Tuesday, October 8, 2013

always in the dark

I'm walking around in the dark bumping into things, some sharp, some feathery...bah, already off track. I? "I" is a label for a remarkably complex system of systems, and no one knows what it is. But in defense of not knowing what "I" is, no one knows what anything is. Freud caricatured these systems as id, ego, and superego. Moving beyond that to things Freud didn't say, only the first of those also applies to non-human animals or to anything that happened before the appearance of human language.

The ego and the superego -- again, not what Freud said about them, just using his outline -- co-evolved with language. You could call them products of language or, simply, perhaps, language.

The ego is the product of the superego. The superego is the parent, the ego the child. The ego is a product of manipulation. The superego is parasitical. The child does as commanded, by language, and the parent gets what it wants. Power gets what it wants, in this case, by placing itself inside the host. The child's body does as the superego says, hence the term parasite.

The one that obeys survives. Girls are better at language acquisition. Coincidence? Maybe. Just speculating, but it would make sense.

Back to the first sentence...

The system of systems I call "I" is randomly colliding into other systems in the dark, formulating narratives as to what is what and what have you. Science is a system of the type we call method that helps us recognize patterns of colliding systems to which we are proximate, of which we are one, without ever understanding anything more. Every time pattern X, Y happens, but what is Y? "I" will never know.


C S said...

It might be worth thinking how would the child, if they had the choice, treat the parent and look after the parent - and keep in mind this is from the capacities and inclinations of a child (not oneself as an adult)

Possibly the child would not treat the adult very well at all. Think of a child leaving a pet to starve, for example.

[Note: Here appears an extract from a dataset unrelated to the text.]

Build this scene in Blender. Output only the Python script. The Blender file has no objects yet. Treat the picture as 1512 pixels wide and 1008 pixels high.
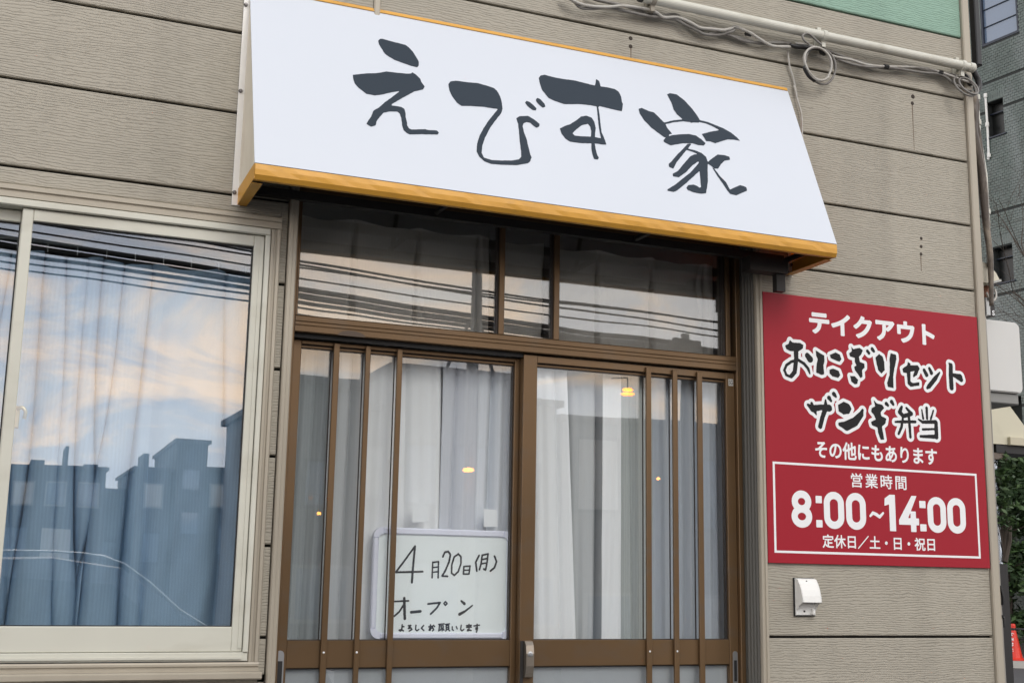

We might feel the victim, but would we have been an even bigger victimiser had we had control?

Devin Lenda said...

Interesting. I definitely don't mean to set children up as good/pure creatures suffering evil parents. Seems to me that being on the shit end of a power imbalance can be set apart from questions of character and shoe-on-other-foot hypotheticals. To me, whether a slave is decent to his children has little to do with his role in the master/slave relation. And children, like corporations, are mostly systematic externalizers of pain, internalizers of gain. I won't dispute that for a second.